What you are asked to do: Your task is to repeat the listing exactly.

Information provided:

• • • •

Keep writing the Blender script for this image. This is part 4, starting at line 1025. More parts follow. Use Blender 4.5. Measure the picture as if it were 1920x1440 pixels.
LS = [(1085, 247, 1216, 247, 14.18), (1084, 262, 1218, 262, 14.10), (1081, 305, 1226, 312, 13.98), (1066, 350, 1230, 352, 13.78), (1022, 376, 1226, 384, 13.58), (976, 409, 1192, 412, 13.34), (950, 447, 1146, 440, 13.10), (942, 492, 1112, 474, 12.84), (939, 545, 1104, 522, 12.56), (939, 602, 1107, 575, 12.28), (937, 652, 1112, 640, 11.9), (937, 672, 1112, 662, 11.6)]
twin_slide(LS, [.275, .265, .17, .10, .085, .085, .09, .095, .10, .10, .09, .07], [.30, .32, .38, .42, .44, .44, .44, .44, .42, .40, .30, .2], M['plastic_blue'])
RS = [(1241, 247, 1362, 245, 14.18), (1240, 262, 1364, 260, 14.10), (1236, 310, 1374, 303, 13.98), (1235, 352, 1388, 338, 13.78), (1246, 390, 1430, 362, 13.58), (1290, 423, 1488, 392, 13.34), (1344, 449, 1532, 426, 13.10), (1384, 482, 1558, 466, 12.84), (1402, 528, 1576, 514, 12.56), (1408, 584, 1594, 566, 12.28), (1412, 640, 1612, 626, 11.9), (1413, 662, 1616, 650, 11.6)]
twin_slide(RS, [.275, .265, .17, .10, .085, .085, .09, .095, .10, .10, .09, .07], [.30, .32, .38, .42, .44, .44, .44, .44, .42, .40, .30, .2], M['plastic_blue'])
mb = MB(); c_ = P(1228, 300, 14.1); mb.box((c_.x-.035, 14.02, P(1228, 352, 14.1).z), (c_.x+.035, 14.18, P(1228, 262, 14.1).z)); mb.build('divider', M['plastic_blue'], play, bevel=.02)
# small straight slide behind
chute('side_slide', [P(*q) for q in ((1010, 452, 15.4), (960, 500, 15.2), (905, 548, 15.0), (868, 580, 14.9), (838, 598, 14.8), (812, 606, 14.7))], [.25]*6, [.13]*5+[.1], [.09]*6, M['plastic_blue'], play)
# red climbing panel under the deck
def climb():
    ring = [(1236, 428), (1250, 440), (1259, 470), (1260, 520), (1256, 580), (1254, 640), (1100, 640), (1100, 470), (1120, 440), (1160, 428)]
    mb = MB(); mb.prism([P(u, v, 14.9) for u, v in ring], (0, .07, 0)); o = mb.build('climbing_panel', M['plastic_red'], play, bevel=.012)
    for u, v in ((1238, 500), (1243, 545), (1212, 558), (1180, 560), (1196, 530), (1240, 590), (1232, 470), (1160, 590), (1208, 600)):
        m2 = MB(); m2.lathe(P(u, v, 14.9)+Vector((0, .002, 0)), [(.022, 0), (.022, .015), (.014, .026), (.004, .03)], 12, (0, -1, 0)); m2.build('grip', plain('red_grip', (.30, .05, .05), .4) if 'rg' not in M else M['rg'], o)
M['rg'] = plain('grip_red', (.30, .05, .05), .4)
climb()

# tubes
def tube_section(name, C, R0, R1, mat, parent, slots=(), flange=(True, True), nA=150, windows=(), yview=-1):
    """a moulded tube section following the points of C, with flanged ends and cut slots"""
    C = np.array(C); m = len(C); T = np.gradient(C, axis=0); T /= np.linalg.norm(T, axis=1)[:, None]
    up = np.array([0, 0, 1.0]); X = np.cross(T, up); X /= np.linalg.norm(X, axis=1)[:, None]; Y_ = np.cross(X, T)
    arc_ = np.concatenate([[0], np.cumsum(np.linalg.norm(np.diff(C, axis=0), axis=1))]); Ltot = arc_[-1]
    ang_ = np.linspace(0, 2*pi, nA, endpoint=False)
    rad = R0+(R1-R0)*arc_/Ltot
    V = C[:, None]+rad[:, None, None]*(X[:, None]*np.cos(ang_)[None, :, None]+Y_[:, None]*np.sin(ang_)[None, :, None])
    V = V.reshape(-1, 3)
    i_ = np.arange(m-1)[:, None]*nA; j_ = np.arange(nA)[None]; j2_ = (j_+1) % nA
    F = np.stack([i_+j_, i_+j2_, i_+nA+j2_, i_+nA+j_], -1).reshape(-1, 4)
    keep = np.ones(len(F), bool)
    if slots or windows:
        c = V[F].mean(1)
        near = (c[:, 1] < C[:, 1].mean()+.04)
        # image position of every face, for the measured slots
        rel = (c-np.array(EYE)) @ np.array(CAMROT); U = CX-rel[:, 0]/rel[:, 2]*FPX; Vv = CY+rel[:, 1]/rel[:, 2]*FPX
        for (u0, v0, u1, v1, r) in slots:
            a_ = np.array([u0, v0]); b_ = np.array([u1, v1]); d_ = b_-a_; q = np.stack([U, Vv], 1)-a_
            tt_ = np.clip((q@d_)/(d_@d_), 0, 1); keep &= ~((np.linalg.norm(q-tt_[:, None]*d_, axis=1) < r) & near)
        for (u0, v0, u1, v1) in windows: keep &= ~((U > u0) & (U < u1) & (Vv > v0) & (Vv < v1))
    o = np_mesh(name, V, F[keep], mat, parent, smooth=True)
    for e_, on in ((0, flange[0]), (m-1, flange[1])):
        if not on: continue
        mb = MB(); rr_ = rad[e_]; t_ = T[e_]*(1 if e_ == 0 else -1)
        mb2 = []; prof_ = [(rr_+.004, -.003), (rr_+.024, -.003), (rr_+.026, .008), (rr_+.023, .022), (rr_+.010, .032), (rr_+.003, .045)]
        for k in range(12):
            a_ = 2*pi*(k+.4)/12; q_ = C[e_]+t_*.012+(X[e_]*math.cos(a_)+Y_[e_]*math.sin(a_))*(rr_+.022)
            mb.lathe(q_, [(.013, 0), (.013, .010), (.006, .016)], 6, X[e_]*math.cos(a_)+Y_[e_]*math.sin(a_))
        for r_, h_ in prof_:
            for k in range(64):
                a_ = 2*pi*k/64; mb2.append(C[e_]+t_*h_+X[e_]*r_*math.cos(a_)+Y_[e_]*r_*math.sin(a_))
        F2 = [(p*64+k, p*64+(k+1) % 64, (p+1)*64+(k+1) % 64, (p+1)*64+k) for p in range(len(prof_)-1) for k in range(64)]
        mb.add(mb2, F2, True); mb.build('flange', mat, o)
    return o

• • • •

Complete answer:
Keep writing the Blender script for this image. This is part 4, starting at line 1025. More parts follow. Use Blender 4.5. Measure the picture as if it were 1920x1440 pixels.
LS = [(1085, 247, 1216, 247, 14.18), (1084, 262, 1218, 262, 14.10), (1081, 305, 1226, 312, 13.98), (1066, 350, 1230, 352, 13.78), (1022, 376, 1226, 384, 13.58), (976, 409, 1192, 412, 13.34), (950, 447, 1146, 440, 13.10), (942, 492, 1112, 474, 12.84), (939, 545, 1104, 522, 12.56), (939, 602, 1107, 575, 12.28), (937, 652, 1112, 640, 11.9), (937, 672, 1112, 662, 11.6)]
twin_slide(LS, [.275, .265, .17, .10, .085, .085, .09, .095, .10, .10, .09, .07], [.30, .32, .38, .42, .44, .44, .44, .44, .42, .40, .30, .2], M['plastic_blue'])
RS = [(1241, 247, 1362, 245, 14.18), (1240, 262, 1364, 260, 14.10), (1236, 310, 1374, 303, 13.98), (1235, 352, 1388, 338, 13.78), (1246, 390, 1430, 362, 13.58), (1290, 423, 1488, 392, 13.34), (1344, 449, 1532, 426, 13.10), (1384, 482, 1558, 466, 12.84), (1402, 528, 1576, 514, 12.56), (1408, 584, 1594, 566, 12.28), (1412, 640, 1612, 626, 11.9), (1413, 662, 1616, 650, 11.6)]
twin_slide(RS, [.275, .265, .17, .10, .085, .085, .09, .095, .10, .10, .09, .07], [.30, .32, .38, .42, .44, .44, .44, .44, .42, .40, .30, .2], M['plastic_blue'])
mb = MB(); c_ = P(1228, 300, 14.1); mb.box((c_.x-.035, 14.02, P(1228, 352, 14.1).z), (c_.x+.035, 14.18, P(1228, 262, 14.1).z)); mb.build('divider', M['plastic_blue'], play, bevel=.02)
# small straight slide behind
chute('side_slide', [P(*q) for q in ((1010, 452, 15.4), (960, 500, 15.2), (905, 548, 15.0), (868, 580, 14.9), (838, 598, 14.8), (812, 606, 14.7))], [.25]*6, [.13]*5+[.1], [.09]*6, M['plastic_blue'], play)
# red climbing panel under the deck
def climb():
    ring = [(1236, 428), (1250, 440), (1259, 470), (1260, 520), (1256, 580), (1254, 640), (1100, 640), (1100, 470), (1120, 440), (1160, 428)]
    mb = MB(); mb.prism([P(u, v, 14.9) for u, v in ring], (0, .07, 0)); o = mb.build('climbing_panel', M['plastic_red'], play, bevel=.012)
    for u, v in ((1238, 500), (1243, 545), (1212, 558), (1180, 560), (1196, 530), (1240, 590), (1232, 470), (1160, 590), (1208, 600)):
        m2 = MB(); m2.lathe(P(u, v, 14.9)+Vector((0, .002, 0)), [(.022, 0), (.022, .015), (.014, .026), (.004, .03)], 12, (0, -1, 0)); m2.build('grip', plain('red_grip', (.30, .05, .05), .4) if 'rg' not in M else M['rg'], o)
M['rg'] = plain('grip_red', (.30, .05, .05), .4)
climb()

# tubes
def tube_section(name, C, R0, R1, mat, parent, slots=(), flange=(True, True), nA=150, windows=(), yview=-1):
    """a moulded tube section following the points of C, with flanged ends and cut slots"""
    C = np.array(C); m = len(C); T = np.gradient(C, axis=0); T /= np.linalg.norm(T, axis=1)[:, None]
    up = np.array([0, 0, 1.0]); X = np.cross(T, up); X /= np.linalg.norm(X, axis=1)[:, None]; Y_ = np.cross(X, T)
    arc_ = np.concatenate([[0], np.cumsum(np.linalg.norm(np.diff(C, axis=0), axis=1))]); Ltot = arc_[-1]
    ang_ = np.linspace(0, 2*pi, nA, endpoint=False)
    rad = R0+(R1-R0)*arc_/Ltot
    V = C[:, None]+rad[:, None, None]*(X[:, None]*np.cos(ang_)[None, :, None]+Y_[:, None]*np.sin(ang_)[None, :, None])
    V = V.reshape(-1, 3)
    i_ = np.arange(m-1)[:, None]*nA; j_ = np.arange(nA)[None]; j2_ = (j_+1) % nA
    F = np.stack([i_+j_, i_+j2_, i_+nA+j2_, i_+nA+j_], -1).reshape(-1, 4)
    keep = np.ones(len(F), bool)
    if slots or windows:
        c = V[F].mean(1)
        near = (c[:, 1] < C[:, 1].mean()+.04)
        # image position of every face, for the measured slots
        rel = (c-np.array(EYE)) @ np.array(CAMROT); U = CX-rel[:, 0]/rel[:, 2]*FPX; Vv = CY+rel[:, 1]/rel[:, 2]*FPX
        for (u0, v0, u1, v1, r) in slots:
            a_ = np.array([u0, v0]); b_ = np.array([u1, v1]); d_ = b_-a_; q = np.stack([U, Vv], 1)-a_
            tt_ = np.clip((q@d_)/(d_@d_), 0, 1); keep &= ~((np.linalg.norm(q-tt_[:, None]*d_, axis=1) < r) & near)
        for (u0, v0, u1, v1) in windows: keep &= ~((U > u0) & (U < u1) & (Vv > v0) & (Vv < v1))
    o = np_mesh(name, V, F[keep], mat, parent, smooth=True)
    for e_, on in ((0, flange[0]), (m-1, flange[1])):
        if not on: continue
        mb = MB(); rr_ = rad[e_]; t_ = T[e_]*(1 if e_ == 0 else -1)
        mb2 = []; prof_ = [(rr_+.004, -.003), (rr_+.024, -.003), (rr_+.026, .008), (rr_+.023, .022), (rr_+.010, .032), (rr_+.003, .045)]
        for k in range(12):
            a_ = 2*pi*(k+.4)/12; q_ = C[e_]+t_*.012+(X[e_]*math.cos(a_)+Y_[e_]*math.sin(a_))*(rr_+.022)
            mb.lathe(q_, [(.013, 0), (.013, .010), (.006, .016)], 6, X[e_]*math.cos(a_)+Y_[e_]*math.sin(a_))
        for r_, h_ in prof_:
            for k in range(64):
                a_ = 2*pi*k/64; mb2.append(C[e_]+t_*h_+X[e_]*r_*math.cos(a_)+Y_[e_]*r_*math.sin(a_))
        F2 = [(p*64+k, p*64+(k+1) % 64, (p+1)*64+(k+1) % 64, (p+1)*64+k) for p in range(len(prof_)-1) for k in range(64)]
        mb.add(mb2, F2, True); mb.build('flange', mat, o)
    return o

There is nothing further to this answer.